Following the end of World War II, the United States dominated global economics. Initially, after the war, the United States was the only significant economy that was not totally in ruins (Germany, Japan, Italy) or deeply damaged by the sacrifices entailed in fighting the war (Great Britain, Russia).
The great U.S. manufacturers were untouched; they had produced awesome amounts of war material (aircraft, vehicles, electronics); these facilities proved rapidly convertible into consumer goods to satisfy pent up American (and global) demand.

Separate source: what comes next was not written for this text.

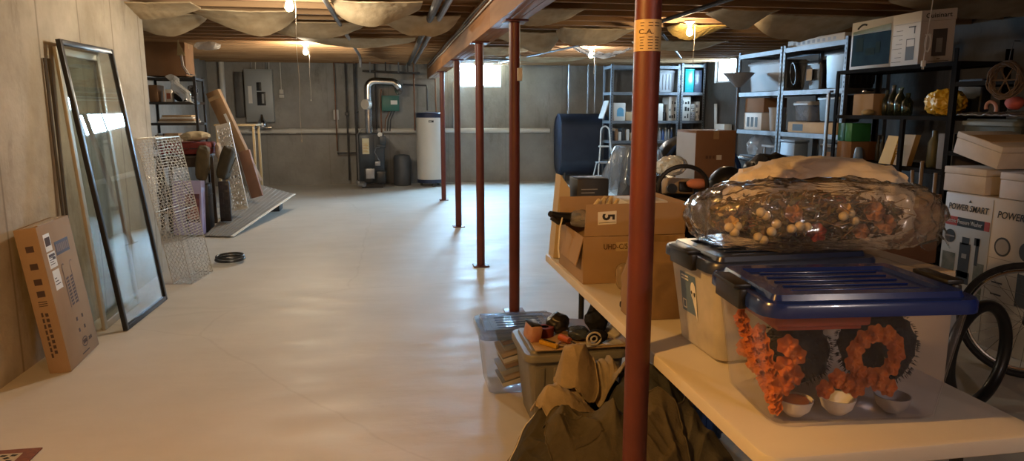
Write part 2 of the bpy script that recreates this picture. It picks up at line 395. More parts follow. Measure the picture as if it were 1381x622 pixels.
# back wall with window opening
WX0, WX1, WZ0, WZ1 = 1.42, 2.28, 1.96, 2.42
w = MB()
w.bb(XF, WX0, YB, 15.0, 0, ZS); w.bb(WX1, XR + .25, YB, 15.0, 0, ZS); w.bb(WX0, WX1, YB, 15.0, 0, WZ0); w.bb(WX0, WX1, YB, 15.0, WZ1, ZS)
struct('wall_back', w, M_wb)
VY0, VY1, VZ0, VZ1 = 12.14, 12.98, 2.0, 2.47
w = MB()
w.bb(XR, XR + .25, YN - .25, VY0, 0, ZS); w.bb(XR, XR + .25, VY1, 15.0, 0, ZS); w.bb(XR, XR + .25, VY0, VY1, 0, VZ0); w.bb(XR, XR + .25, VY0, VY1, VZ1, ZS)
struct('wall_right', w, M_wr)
M_winframe = mat('white_window_vinyl', (0.62, 0.63, 0.65), rough=0.5)
M_day = emit_mat('daylit_frosted_pane', (0.40, 0.70, 1.0), 95.0)
f = MB(); t_ = .035; yf = YB + .06
f.bb(WX0, WX1, yf, yf + .07, WZ0, WZ0 + t_); f.bb(WX0, WX1, yf, yf + .07, WZ1 - t_, WZ1)
for x in (WX0, WX1 - t_, (WX0 + WX1) / 2 - t_ / 2): f.bb(x, x + t_, yf, yf + .07, WZ0 + t_, WZ1 - t_)
o = struct('window_1', f, M_winframe)
g = MB(); g.bb(WX0 + .02, WX1 - .02, yf + .03, yf + .036, WZ0 + .02, WZ1 - .02); part('pane', g, M_day, o)
f = MB(); xf = XR + .06
f.bb(xf, xf + .07, VY0, VY1, VZ0, VZ0 + t_); f.bb(xf, xf + .07, VY0, VY1, VZ1 - t_, VZ1)
for y in (VY0, VY1 - t_): f.bb(xf, xf + .07, y, y + t_, VZ0 + t_, VZ1 - t_)
o = struct('window_2', f, M_winframe)
g = MB(); g.bb(xf + .03, xf + .036, VY0 + .02, VY1 - .02, VZ0 + .02, VZ1 - .02); part('pane', g, emit_mat('daylit_side_pane', (0.50, 0.76, 1.0), 20.0), o)

# joists run across the room and lap on the beam
y = YN + 0.1; k = 0
while y < 14.7:
    for x0, x1, dy in ((-3.42 if y > 6.9 else -2.36, 0.95, 0.0), (0.78, 6.38, 0.042)):
        j = MB(); j.bb(x0, x1, y + dy, y + dy + .038, ZJ, ZS - .001); struct('ceiling_joist', j, M_joist)
    y += 0.406
BX0, BX1, BZ = 0.775, 0.955, 2.115
for y0, y1 in ((YN, 5.55), (5.556, 10.6), (10.606, YB)):
    b = MB()
    for i in range(3): b.bb(BX0 + i * .06 + .001, BX0 + (i + 1) * .06 - .001, y0, y1, BZ, ZJ - .001, bev=.003)
    struct('ceiling_beam', b, M_beam)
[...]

Simultaneously, U.S. scientific and technical innovation across the economic and cultural spectrum generated an apparently endless flood of benchmark products: commercial television; ocean-spanning passenger aircraft; computers that evolved from “size-of-your-living-room,” vacuum tube-using, primitives to iPhones with greater computing power than those early monsters; and green revolution agriculture virtually feeding the world at some points. Perhaps the zenith of this dominance was placing men on the moon in 1969, little more than a half century after Lindberg’s 1927 solo flight across the Atlantic Ocean.
But steadily this primacy declined. Others developed comparable technological prowess (more than occasionally accelerated by U.S. manufacturers creating factories in these countries to advantage themselves of lower labor costs). And the United States transformed from being the world’s factory to being the world’s greatest consumer—of consumer goods produced outside our borders.